My boss just told me $1,000 at a six hour event wouldn't be worth her time. She makes $70k a yr. and apparently never learned multiplication.
She wouldn't stop telling me the story of the penis and how she got laid.
My main thought on the Olympics: I need LESS cowbell.
My wife googled 'purchase vibrator.' Not sure if I should be excited or offended.
The last party at your house was a sex toy party...it's an obvious transition to baby shower
It must have been an amazing night, I have "my pants are responsible people" written on my pants in permanent marker.
Well I can cross being naked in a minivan off the list
Lol, you asked the waitress to box up someone else's discarded food last night
I've washed my hands three times and it still smells like Astroglide.
I jus want to remember tomorrow how proud I was tonight for wearing my rainbow leggings as a long sleeved shrug I feel like fucking MacGuyver
They're giving you narcotics aren't they?

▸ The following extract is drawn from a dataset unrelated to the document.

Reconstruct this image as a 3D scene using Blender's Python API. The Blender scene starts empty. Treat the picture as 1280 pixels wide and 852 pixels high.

If I offered to share would you come visit me?
Does fucking him in the back of the car with the sun roof retracted count as star gazing?
she said she doesn't remember seeing me at all last night. ...I was with her for six hours, there's no way she could have been blackout the whole time
Hey I had a great night last night but I don't want to lie to you I'm only 19 and that wasn't my place its was my cousin he's gone for the summer and I was just house sitting and watching his cat I'm sorry
Wanna guess where my charger was last night.....in my cooler with my beer. I put it in there because I knew I would never forget my beer.